I am working on the following exercise from Boolos' Computability and Logic:
Problem. Suppose an axiomatizable theory $T$ has only infinite models. Suppose $T$ is not complete, [yet has] two isomorphism types of denumerable models. Show that $T$ is decidable.
We are told to use the following two results:
Prop. 1 If an axiomatizable theory $T$ is complete, then $T$ is decidable.
Prop. 2 If $\Gamma$ is a denumerably categorical set of sentences having no finite models, then $\Gamma$ is complete.
Here is how I would proceed. Take a sentence $A$ which for which neither $A$ nor $\neg A$ is a theorem of $T$. Then take $\Gamma = T\cup\{A\}$. If we can show that $\Gamma$ is a denumerably categorical set, then by Props. 1 and 2 we are finished.
Any hints, though, on how to show that $T\cup\{A\}$ is a denumerably categorical set?
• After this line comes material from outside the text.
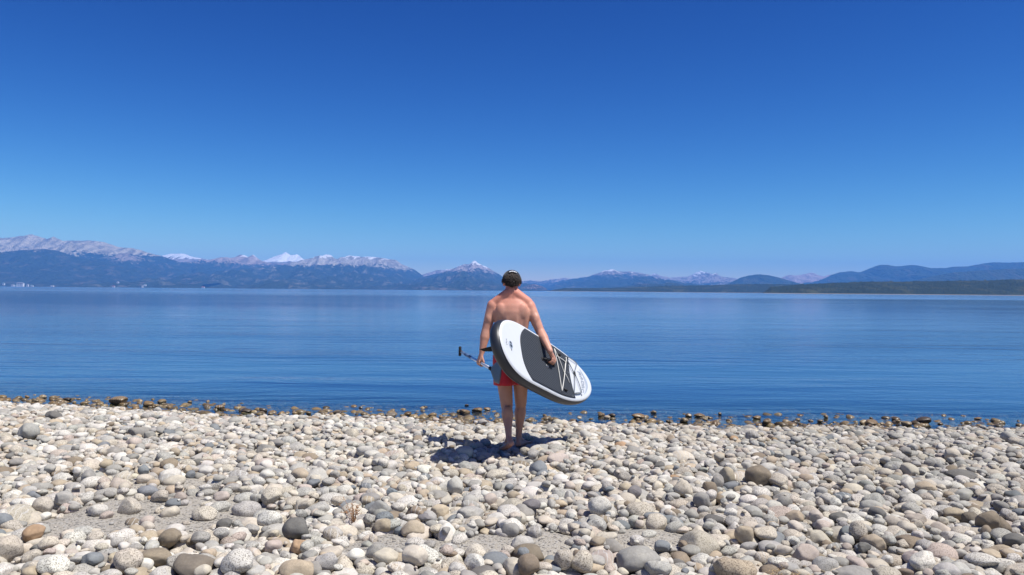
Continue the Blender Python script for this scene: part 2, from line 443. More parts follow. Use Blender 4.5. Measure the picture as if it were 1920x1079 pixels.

In other words, why is it the case that adding $A$ to $T$ causes the isomorphism type to drop from two to one?
Best Answer
If neither $A$ nor $\neg A$ is a theorem of $T$, then both $T\cup\{\neg A\}$ and $T\cup\{A\}$ must be satisfiable - by the Lowenheim-Skolem theorem, that means that there are denumerable models.
Now when we add (say) $A$ to $T$, we "lose" a(n isomorphism type of a) denumerable model - namely, the model of $T\cup\{\neg A\}$. Since $T$ only had two denumerable models to begin with, how many does that leave?